Friday 2nd July 2004, 12:00AM BST.

THE clock is ticking today on Guernsey’s landfill lifespan after the States agreed to an independent inquiry on an energy-from-waste plant. Scott Ogier said that the decision to overturn September’s vote for the £80m. plant would buy the States some time.

But opponents of Deputy Ogier’s requete argued that the vote had simply cost the States millions – and lost years of space at Mont Cuet.

The States has already agreed that the quarry would be its last landfill site.

But last September, the House was told that there was just seven years’ tipping space left there at current disposal levels.

With an energy-from-waste plant, volume was set to reduce tenfold, leaving a future life of 70 years. Each year of delay takes 10 years off that life, the Environment Department said.

Environment minister Bernard Flouquet said he was concerned about the future prospects of landfill, especially if the review dragged on.

‘In two or three years’ time, we will be in a very critical state because of the length of time it takes for these things to be brought together.’

Treasury and Resources minister Lyndon Trott said that the eventual outcome of the project was now likely to exceed £100m.

‘My previous experience of public-sector engineering projects leads me to the conclusion that any future deals will result in significant additional cost to our island,’ he said.

‘An awful lot of rapid developments will need to occur in the waste-management industry for anything other than a mass-burn incinerator, with justifiable recycling alongside it, not to be the correct solution for Guernsey.’

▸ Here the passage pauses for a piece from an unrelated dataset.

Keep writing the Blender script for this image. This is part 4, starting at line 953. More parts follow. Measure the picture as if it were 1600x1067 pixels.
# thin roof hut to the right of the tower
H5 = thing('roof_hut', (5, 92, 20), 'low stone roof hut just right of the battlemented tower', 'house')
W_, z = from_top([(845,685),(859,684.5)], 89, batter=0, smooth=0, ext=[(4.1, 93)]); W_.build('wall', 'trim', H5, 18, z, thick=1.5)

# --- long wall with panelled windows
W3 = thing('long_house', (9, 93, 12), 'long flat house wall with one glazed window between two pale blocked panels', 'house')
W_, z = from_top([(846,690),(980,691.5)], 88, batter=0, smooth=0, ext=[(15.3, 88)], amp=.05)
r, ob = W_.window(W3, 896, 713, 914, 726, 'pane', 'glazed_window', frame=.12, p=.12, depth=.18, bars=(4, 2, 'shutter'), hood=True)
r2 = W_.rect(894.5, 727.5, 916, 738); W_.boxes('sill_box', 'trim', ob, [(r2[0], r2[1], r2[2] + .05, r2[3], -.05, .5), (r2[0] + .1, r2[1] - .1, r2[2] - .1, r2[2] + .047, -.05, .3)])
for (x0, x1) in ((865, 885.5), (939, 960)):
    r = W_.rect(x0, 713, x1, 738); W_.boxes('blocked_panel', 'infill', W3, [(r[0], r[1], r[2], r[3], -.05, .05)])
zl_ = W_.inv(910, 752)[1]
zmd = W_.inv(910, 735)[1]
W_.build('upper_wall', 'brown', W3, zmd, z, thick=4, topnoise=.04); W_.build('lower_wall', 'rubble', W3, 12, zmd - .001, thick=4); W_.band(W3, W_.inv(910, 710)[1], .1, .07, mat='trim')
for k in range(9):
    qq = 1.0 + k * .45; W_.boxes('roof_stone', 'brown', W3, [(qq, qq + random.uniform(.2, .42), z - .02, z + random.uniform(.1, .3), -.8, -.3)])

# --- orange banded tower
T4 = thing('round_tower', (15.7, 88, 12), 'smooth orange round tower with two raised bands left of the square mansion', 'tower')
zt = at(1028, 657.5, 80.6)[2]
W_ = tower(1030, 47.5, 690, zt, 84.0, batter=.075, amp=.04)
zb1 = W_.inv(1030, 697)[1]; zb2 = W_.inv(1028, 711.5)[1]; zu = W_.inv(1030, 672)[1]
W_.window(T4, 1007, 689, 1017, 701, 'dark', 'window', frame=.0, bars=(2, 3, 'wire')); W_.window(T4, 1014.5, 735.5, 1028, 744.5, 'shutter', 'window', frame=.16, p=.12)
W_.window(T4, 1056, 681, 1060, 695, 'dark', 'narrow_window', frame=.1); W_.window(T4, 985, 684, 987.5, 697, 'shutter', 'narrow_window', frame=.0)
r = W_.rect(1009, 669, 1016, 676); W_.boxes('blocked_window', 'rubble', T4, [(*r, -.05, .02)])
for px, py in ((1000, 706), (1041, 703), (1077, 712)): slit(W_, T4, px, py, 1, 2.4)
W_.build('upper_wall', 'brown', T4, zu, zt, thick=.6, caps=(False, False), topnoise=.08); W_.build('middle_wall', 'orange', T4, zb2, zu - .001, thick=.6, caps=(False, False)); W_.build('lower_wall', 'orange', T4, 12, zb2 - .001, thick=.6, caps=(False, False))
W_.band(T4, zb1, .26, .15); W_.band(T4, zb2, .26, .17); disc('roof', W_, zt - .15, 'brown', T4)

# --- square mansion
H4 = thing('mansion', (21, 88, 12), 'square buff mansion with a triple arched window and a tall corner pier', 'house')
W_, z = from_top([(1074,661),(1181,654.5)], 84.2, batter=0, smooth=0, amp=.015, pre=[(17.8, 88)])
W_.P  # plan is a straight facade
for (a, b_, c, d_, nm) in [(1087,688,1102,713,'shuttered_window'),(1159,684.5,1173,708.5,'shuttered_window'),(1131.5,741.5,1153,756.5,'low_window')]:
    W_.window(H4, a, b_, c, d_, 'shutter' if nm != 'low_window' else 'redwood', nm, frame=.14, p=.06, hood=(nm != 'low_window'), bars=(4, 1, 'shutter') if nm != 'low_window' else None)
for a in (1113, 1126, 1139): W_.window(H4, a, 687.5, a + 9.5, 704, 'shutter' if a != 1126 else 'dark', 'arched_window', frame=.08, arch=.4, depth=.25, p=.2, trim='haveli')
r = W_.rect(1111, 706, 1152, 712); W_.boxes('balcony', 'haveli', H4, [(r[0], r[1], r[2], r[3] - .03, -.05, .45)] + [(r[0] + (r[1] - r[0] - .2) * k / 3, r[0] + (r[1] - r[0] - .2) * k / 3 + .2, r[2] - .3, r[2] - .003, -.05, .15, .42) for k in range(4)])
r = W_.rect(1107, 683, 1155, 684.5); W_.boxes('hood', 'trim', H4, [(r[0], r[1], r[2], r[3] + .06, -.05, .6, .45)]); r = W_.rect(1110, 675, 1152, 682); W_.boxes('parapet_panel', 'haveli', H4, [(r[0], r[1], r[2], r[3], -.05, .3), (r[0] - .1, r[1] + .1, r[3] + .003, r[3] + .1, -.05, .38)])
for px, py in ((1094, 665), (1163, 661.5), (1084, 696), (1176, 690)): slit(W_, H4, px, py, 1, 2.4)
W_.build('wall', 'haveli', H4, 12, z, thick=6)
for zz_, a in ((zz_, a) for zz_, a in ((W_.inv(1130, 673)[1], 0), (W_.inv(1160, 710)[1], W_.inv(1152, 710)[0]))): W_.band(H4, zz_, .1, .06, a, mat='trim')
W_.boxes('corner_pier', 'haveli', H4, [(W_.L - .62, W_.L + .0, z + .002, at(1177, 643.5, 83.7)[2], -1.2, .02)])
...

Deputy Ogier’s campaign, launched as he stood for election in St Sampson’s, had generated considerable support inside and outside of the House.

‘It is essential that the independent panel is constructed as soon as possible so it can look at the alternatives,’ he said.

‘Those include the possibility of shipping our waste to an incinerator in another jurisdiction as a short-term measure to buy us some time. I would rather use an incinerator for a few years, while we wait for other technologies to emerge, than for 25 years.’

Chief Minister Laurie Morgan was disappointed at the vote.

Deputy Flouquet said that members supporting the requete ‘had a democratic right to be wrong’.